— start of DATA EXTRACT —
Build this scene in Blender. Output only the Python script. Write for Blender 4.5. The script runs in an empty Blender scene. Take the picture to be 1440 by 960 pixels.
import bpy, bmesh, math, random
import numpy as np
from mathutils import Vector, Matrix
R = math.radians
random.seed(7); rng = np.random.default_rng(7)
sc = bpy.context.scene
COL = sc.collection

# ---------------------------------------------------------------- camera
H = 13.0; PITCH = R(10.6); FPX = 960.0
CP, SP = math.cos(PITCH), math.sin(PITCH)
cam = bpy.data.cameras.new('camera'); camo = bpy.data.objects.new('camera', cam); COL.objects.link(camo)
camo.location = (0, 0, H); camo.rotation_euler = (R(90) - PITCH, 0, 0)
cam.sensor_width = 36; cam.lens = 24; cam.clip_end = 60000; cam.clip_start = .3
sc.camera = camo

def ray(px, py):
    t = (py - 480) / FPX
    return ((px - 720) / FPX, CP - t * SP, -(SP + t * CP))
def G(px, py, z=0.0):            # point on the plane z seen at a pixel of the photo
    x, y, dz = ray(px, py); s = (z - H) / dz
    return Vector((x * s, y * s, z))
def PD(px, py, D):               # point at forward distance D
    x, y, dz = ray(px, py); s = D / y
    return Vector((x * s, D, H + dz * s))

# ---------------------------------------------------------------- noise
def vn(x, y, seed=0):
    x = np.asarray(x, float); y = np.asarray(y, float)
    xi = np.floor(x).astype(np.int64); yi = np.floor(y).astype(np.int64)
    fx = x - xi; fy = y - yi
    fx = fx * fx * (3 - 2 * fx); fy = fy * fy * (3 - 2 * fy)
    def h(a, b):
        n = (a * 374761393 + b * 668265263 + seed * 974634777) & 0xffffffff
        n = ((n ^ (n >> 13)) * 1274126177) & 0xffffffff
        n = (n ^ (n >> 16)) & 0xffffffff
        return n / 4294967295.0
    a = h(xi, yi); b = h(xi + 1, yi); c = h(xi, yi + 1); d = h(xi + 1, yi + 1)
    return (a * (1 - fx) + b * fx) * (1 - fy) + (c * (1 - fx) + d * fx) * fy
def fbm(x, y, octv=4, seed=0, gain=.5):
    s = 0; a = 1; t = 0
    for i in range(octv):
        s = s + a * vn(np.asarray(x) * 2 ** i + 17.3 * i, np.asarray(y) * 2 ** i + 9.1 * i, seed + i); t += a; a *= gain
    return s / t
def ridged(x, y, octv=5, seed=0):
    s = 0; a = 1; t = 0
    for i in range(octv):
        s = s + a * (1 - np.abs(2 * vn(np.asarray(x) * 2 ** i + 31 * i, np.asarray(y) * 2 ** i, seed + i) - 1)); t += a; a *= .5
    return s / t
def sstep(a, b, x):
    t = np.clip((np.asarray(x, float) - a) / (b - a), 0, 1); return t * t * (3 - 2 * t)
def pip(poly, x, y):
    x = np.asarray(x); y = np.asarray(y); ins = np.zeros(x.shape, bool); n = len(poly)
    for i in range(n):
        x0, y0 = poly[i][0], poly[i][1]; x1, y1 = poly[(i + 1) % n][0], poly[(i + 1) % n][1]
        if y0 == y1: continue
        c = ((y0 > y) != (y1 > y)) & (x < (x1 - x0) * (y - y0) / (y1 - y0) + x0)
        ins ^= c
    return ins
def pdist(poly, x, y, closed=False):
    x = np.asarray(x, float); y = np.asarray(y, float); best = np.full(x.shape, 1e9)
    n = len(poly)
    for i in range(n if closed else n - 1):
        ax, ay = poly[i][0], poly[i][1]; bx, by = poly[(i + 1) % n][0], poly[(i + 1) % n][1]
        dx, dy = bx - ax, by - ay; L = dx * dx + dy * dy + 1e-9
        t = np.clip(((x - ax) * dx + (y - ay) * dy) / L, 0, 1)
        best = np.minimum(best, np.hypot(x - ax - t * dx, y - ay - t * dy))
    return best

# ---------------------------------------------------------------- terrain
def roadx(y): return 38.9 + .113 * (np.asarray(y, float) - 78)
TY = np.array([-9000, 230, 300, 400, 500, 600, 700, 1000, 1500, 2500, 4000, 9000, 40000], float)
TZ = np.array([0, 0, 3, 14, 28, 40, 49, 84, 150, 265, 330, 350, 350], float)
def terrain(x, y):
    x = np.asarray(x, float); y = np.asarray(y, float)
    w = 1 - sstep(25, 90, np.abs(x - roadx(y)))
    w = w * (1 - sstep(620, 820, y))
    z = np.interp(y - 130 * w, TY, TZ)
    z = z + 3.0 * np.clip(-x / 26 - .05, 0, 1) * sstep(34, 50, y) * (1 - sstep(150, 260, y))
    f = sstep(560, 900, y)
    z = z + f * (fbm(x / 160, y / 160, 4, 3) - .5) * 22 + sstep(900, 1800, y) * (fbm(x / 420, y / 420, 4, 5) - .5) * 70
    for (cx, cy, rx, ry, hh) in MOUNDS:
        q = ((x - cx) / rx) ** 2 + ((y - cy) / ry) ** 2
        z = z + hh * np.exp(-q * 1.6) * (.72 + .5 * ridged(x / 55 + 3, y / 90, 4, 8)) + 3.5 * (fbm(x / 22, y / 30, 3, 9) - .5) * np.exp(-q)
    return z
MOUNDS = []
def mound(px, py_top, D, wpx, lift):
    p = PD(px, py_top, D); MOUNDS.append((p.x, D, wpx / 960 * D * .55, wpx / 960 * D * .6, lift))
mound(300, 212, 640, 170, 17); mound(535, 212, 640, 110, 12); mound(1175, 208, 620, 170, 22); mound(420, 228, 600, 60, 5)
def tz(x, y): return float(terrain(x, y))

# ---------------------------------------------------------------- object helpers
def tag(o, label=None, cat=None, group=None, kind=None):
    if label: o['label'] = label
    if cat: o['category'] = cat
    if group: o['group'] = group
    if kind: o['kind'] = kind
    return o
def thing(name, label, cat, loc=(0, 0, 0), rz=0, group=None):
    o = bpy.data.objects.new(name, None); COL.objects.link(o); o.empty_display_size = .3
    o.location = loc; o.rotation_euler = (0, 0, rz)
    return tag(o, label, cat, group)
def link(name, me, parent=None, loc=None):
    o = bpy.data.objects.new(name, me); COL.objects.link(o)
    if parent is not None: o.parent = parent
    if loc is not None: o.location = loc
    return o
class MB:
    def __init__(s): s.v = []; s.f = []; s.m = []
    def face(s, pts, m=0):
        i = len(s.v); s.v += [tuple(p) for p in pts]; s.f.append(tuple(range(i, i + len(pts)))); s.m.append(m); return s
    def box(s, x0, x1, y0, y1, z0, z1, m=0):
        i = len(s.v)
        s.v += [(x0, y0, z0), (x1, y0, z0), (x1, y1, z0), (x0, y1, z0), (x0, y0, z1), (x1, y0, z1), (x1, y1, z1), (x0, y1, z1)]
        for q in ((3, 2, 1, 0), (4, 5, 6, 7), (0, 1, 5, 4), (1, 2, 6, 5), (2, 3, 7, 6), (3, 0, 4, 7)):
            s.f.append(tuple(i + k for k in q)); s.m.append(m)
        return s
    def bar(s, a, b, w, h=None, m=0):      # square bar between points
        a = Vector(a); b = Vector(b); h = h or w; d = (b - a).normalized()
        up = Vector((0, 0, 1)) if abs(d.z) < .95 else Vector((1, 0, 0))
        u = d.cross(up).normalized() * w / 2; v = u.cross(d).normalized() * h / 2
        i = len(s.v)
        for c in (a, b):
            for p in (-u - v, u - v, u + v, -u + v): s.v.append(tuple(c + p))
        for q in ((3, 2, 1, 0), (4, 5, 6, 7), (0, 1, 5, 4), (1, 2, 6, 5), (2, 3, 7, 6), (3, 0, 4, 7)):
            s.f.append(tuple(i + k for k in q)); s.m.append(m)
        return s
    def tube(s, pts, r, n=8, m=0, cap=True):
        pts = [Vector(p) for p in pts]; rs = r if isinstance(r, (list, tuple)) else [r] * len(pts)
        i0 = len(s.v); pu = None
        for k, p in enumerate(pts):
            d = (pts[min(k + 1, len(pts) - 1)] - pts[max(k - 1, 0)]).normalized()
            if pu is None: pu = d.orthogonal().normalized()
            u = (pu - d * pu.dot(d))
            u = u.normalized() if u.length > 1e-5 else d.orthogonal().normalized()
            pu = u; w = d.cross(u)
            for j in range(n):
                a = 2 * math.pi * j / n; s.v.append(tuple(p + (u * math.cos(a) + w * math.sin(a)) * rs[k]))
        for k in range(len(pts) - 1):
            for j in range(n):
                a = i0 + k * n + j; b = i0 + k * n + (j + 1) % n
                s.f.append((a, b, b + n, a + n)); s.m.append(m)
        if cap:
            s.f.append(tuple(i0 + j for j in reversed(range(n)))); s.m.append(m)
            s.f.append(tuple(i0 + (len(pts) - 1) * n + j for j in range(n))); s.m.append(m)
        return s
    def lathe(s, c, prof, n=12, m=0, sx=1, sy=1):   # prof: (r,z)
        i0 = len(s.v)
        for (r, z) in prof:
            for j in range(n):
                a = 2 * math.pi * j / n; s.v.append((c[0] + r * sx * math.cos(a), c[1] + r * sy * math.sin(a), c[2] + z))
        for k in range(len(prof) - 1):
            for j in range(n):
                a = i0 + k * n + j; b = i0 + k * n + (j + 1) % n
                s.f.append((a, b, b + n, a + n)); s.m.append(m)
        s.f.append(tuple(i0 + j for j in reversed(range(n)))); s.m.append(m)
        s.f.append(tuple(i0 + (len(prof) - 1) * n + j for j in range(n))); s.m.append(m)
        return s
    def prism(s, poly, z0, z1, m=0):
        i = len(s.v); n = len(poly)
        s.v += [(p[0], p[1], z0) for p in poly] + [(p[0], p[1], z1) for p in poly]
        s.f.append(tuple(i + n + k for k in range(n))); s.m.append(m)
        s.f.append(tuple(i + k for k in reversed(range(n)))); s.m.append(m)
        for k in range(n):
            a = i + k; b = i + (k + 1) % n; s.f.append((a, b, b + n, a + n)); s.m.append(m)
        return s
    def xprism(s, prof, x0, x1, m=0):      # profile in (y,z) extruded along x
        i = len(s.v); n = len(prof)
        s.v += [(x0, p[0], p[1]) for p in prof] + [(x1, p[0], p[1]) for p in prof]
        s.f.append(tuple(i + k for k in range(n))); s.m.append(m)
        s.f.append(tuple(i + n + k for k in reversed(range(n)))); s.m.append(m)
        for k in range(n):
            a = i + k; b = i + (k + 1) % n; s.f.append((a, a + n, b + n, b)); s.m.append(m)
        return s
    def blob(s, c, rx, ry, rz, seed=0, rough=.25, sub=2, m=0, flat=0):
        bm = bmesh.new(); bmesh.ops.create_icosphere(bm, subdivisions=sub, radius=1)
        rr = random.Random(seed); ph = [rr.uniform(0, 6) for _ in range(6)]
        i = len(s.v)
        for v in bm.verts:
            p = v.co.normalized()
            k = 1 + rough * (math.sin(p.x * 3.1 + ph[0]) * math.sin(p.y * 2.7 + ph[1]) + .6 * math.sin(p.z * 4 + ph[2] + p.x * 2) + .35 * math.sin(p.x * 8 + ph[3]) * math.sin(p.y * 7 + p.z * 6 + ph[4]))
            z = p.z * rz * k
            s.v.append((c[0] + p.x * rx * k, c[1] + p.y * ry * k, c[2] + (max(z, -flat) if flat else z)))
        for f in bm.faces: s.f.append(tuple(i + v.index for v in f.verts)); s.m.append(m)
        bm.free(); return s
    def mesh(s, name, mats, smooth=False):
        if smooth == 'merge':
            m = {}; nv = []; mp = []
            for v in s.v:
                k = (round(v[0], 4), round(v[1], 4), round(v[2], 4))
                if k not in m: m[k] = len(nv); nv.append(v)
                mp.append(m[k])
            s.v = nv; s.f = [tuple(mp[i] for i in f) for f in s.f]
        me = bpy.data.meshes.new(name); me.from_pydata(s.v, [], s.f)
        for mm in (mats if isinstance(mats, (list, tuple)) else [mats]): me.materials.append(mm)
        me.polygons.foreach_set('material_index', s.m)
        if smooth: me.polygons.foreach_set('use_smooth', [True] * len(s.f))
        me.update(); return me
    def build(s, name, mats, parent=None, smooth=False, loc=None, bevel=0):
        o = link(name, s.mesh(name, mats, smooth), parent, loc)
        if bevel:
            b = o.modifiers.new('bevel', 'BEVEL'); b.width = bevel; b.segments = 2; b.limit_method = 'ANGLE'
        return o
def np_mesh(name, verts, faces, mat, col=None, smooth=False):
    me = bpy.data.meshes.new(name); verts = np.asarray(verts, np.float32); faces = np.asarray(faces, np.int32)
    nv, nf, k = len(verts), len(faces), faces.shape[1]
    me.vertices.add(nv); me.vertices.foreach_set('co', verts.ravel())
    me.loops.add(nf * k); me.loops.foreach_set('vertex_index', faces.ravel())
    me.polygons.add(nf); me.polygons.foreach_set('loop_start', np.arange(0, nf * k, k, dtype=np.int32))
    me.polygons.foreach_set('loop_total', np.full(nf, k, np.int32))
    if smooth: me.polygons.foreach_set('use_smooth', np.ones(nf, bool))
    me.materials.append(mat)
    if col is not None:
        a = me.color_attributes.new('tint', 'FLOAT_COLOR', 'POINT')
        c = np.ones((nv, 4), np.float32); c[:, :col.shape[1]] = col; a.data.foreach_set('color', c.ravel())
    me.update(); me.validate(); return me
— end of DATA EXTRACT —
▶ WHAT IS REQUIRED
In the listing above, how many lines hold the word "scene"? Give the number and nothing more.

▶ TASK OUTPUT
2